Theorem. Let $T\colon V\to W$ be a linear transformation. Then $T$ is one-to-one if and only if for every linearly independent indexed set $\{v_i\}_{i\in I}\subseteq V$, the set $\{T(v_i)\}_{i\in I}$ is linearly independent in $W$.

(I write them as indexed sets to include the case where the set has the same vector multiple times, in which case it is considered to be linearly dependent).

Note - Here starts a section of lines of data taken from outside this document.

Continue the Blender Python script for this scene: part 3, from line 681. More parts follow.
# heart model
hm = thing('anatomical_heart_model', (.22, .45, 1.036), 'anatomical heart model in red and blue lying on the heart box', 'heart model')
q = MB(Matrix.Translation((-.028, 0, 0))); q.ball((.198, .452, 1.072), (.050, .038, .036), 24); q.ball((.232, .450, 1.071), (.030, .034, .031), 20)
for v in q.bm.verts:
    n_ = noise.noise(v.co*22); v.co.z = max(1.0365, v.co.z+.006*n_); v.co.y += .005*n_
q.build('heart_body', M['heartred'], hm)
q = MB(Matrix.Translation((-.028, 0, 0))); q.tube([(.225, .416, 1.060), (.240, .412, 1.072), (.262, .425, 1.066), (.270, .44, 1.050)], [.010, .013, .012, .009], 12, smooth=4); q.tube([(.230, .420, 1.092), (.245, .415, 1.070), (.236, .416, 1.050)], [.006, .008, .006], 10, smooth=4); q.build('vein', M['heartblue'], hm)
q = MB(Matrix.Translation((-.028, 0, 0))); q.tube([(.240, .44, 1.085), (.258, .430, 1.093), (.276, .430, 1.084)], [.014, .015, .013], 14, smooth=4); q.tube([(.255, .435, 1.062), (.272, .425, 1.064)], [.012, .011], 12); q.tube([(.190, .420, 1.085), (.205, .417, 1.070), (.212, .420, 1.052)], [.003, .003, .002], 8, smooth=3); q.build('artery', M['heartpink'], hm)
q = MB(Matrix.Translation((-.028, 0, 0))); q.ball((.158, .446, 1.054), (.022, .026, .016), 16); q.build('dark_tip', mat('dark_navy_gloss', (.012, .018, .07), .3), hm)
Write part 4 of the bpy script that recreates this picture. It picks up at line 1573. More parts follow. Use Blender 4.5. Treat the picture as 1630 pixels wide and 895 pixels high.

Proof. Assume $T$ is one-to-one, and let $\{v_i\}_{i\in I}$ be linearly independent. Let $i_1,\ldots,i_n$ be distinct indices and let $\alpha_1,\ldots,\alpha_n$ be scalars such that $$\mathbf{0} = \alpha_1T(v_{i_1}) + \cdots + \alpha_nT(v_{i_n}).$$ Then $$\begin{align*} \mathbf{0} &= \alpha_1T(v_{i_1}) + \cdots + \alpha_nT(v_{i_n})\\ &= T(\alpha_1v_{i_1}+\cdots+\alpha_nv_{i_n}). \end{align*}$$ Since $T$ is one-to-one, it follows that $\alpha_1v_{i_1}+\cdots+\alpha_nv_{i_n} = \mathbf{0}$. Since $\{v_i\}_{i\in I}$ is linearly independent, we conclude that $\alpha_1=\cdots=\alpha_n=0$. This proves that $\{T(v_i)\}_{i\in I}$ is linearly independent.

Conversely, assume that whenever $\{v_i\}_{i\in I}$ is linearly independent, then $\{T(v_i)\}_{i\in I}$ is linearly independent. We prove that $\ker(T)=\{\mathbf{0}\}$. Indeed, if $v\in\ker(T)$, then $\{T(v)\} = \{\mathbf{0}\}$ is linearly dependent, so it follows that $\{v\}$ is linearly dependent. A one vector set is linearly dependent if and only if $v=\mathbf{0}$, so we conclude that $ker(T)=\mathbf{0}$, as desired. $\Box$

So let $V$ and $W$ be arbitrary vector spaces, let $T\colon V\to W$ be a one-to-one linear transformation.

Let $\beta=\{v_i\}_{i\in I}$ be a basis for $V$. Since $\beta$ is linearly independent and $T$ is one-to-one, we know that $T(\beta)=\{T(v_i)\}_{i\in I}$ is a linearly independent subset of $W$. Extend $T(\beta)$ to a basis $\gamma$ for $W$, $$\gamma = \{T(v_i)\}_{i\in I}\cup\{w_j\}_{j\in J}.$$ Now define $S\colon W\to V$ by definining it on $\gamma$ and extending linearly. We let $S(T(v_i)) = v_i$ for all $i\in I$, $S(w_j) = \mathbf{0}$ for all $j\in J$.

Then $S\circ T$ and the identity linear transformation $V\to V$ agree on $\beta$, and so they are equal. That is, $S\circ T = \mathrm{I}_V$.

We might note the converse: if $T\colon V\to W$ is a linear transformation, and there exists a linear transformation $S\colon W\to V$ such that $S\circ T=\mathrm{I}_V$, then $T$ is one-to-one.

This is analogous to the set theory result that says that a function $f\colon X\to Y$ with $X\neq\varnothing$ is one-to-one if and only if there exists $g\colon Y\to X$ such that $g\circ f = \mathrm{id}_X$. If you want to get categorical, it is a consequence of the fact that in the category of vector spaces over $k$, every object is free.